“Should” is one of the most destructive words to the integration and individuation of humans.
When we leash ourselves to shoulds, we effectively close off to all possibility. Any time our conscious or unconscious functions within the parameters of a should, creativity dies and thus all magic is eliminated.
What is a should? A should is an automatic yes: a dictation that lives in the subconscious. It might look something like “I should smile when someone gives me a compliment” or “I should open the door for people” or “I should be expressing minimal emotion”
Unfortunately, the nature of our neurology is to create efficiency by whatever means necessary. This means that when shoulds are presented to us (by our parents, our religion, our culture, our media) our brain deems them both desirable and necessary. We grab on to shoulds and tend to hold onto them for dear life, clinging to the very basic premise that this should will somehow make life easier… especially for my future self.
And this might true. “I should fix my bed in the morning” might indeed make my future self’s life easier. Or it might haunt me with dread and self-criticism as I fail at this simple task. There are also much more blatantly destructive should’s. “I should be skinnier” or “I should talk less” or “I should marry and have children”
What about the sneakier shoulds? “I should love my mother” or “I should be selfless” or “I should be grateful for what they’ve given me” can also, when left unexamined, create terrible destructive boxes around our true selves.
Ultimately, shoulds carry the possibility to remove us from our own magic and from our own authenticity. Though they can be useful, an unexamined should functions as an alchemical time bomb, ticking down the moments until it wreaks havoc on your unconscious wellness.
So how do we examine our shoulds?
The first step to examining shoulds, as in all shadow work, is cultivating awareness. In order to become aware of our shoulds we have to start asking WHY we do the things we do.
Ask why. Why am I participating in X, Y, or Z routine? Why am I speaking to myself this particular way? Why am I judging someone else for this particular thing?
Notice when the answer includes a “should”: “Because I should be a high achieving person, and this is what high achievers do” “Because I should have finished this task two days ago” “Because they shouldn’t be so selfish”
Once you have cultivated this awareness, there are two directions that provide deep insight into why our unconscious mind has chosen to latch onto these particular shoulds.

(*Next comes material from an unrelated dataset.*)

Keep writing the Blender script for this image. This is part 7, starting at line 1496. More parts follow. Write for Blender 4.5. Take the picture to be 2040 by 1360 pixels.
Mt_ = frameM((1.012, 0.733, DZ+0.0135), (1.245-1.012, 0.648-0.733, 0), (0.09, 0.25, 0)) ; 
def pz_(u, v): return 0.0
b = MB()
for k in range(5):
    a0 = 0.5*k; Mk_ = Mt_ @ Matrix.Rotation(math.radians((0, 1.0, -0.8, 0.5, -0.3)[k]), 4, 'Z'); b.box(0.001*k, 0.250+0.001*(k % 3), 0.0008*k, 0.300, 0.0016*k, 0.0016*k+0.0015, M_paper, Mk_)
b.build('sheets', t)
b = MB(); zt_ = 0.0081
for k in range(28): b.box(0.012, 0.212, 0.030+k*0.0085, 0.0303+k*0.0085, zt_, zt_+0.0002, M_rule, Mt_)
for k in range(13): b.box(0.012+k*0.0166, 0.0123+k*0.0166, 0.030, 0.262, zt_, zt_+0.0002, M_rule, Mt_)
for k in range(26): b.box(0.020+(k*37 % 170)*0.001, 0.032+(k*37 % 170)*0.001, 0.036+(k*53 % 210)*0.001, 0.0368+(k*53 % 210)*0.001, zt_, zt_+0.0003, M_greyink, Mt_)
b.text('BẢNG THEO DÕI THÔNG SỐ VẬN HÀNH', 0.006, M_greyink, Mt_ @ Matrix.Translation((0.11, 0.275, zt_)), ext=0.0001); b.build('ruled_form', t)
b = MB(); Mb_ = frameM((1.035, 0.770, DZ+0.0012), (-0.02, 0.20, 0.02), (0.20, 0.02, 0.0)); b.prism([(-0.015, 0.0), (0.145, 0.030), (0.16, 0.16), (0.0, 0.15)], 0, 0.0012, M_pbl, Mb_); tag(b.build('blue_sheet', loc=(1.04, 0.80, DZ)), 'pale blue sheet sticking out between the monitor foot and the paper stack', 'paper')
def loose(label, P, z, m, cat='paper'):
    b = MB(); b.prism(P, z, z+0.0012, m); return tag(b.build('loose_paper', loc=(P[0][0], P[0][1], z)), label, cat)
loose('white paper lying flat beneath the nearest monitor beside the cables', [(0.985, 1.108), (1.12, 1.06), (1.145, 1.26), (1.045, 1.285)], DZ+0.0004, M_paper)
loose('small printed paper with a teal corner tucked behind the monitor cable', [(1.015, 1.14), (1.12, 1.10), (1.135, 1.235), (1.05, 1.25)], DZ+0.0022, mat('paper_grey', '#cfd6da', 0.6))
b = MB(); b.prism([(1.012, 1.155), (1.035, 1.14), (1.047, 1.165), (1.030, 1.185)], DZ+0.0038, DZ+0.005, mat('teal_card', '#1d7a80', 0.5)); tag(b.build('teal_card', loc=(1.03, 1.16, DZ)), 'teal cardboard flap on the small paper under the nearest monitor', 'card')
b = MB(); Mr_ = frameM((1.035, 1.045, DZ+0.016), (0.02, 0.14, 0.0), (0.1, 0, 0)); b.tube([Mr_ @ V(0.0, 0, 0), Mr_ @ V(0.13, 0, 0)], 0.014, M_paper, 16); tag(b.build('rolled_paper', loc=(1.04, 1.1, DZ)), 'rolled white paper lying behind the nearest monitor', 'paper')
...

The first direction is to add a second layer of why. “I should be a high achieving person because…” and then ask, where does this come from? “Because everyone I admire is a high achieving person” or “because my parents told me so” or “because if I am a low achieving person I will lose all money/success/etcetera”
Whatever your reasons, explore them. This is a great place to practice a Deep Fear Inventory if that is part of your repertoire, phrased something like “I deeply hate and resent NOT DOING THE SHOULD because I have deep fear that…”
Another excellent place to dig deeper into shoulds is to reframe and rephrase them as a benefit. Arguably, we desire everything we do to be benefiting SOMEONE. Preferably ourselves as well as whomever or whatever else. So who is your should benefiting, and is it actually?
Begin by rephrasing your should. Rather than “I should be selfless” try the phrase “It would benefit me/others/the universe for me to be selfless by…” and start listing off those benefits.
Once you have your incredible list of benefits, you can go through each of them as beliefs. You can ask yourself, “Is this really true?”, and through this process begin to eliminate the extraordinary tower of shoulds most of us balance precariously on top of.
May you find yourself free from these shoulds, wild and full of magic to bring to this world.